Process activities use mobile apps to cut errors in areas like inventory management and distribution, reducing the costs of goods storage, and improving the utilization of trucks and production lines. For example, a major clothing manufacturer can cut shipping errors by 10% by scanning goods into and out of trucks — resulting in a 3% overall saving in the cost of distribution.

Knowledge activities extend access to the right information over mobile devices, allowing firms with high levels of laptop usage to take advantage of a lower ongoing total cost of ownership (TCO) when handhelds are combined with desktops. For instance, an investment bank replacing 750 laptops with combined desktops and handhelds can realize £2.25 million in device cost savings.

Interaction activities use mobile apps to build revenues through branding and service, like self-service apps for frequent fliers in airport hotspots, but fall far outside corporate IT groups’ control — making payback difficult to realize. But for firms with more than 70% external distribution or service personnel, like computer manufacturers, increasing supply capacity through handheld devices can add 1% to annual revenues.
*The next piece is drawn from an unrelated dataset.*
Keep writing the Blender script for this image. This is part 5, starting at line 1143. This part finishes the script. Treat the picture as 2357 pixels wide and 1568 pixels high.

“Currently, UK firms don’t have a consistent approach to the vendors they use for developing mobile handheld apps — no single vendor has a truly strong offering, and device manufacturers are often chosen as a stopgap solution. But firms should match mobility vendors’ experience to activities to get the best solutions,” Sceats added. “Indeed, for process activities, they need to choose established ex-proprietary vendors; for knowledge activities, they need to choose standard OS and app specialists; and for interaction activities, they need to find the right app vendor first, then pick the device that it runs best on.”

For the report “Winning Enterprise Mobile ROI,” Forrester spoke with 60 UK FTSE 500 firms about their current and future use of handheld devices for mobile and static employees.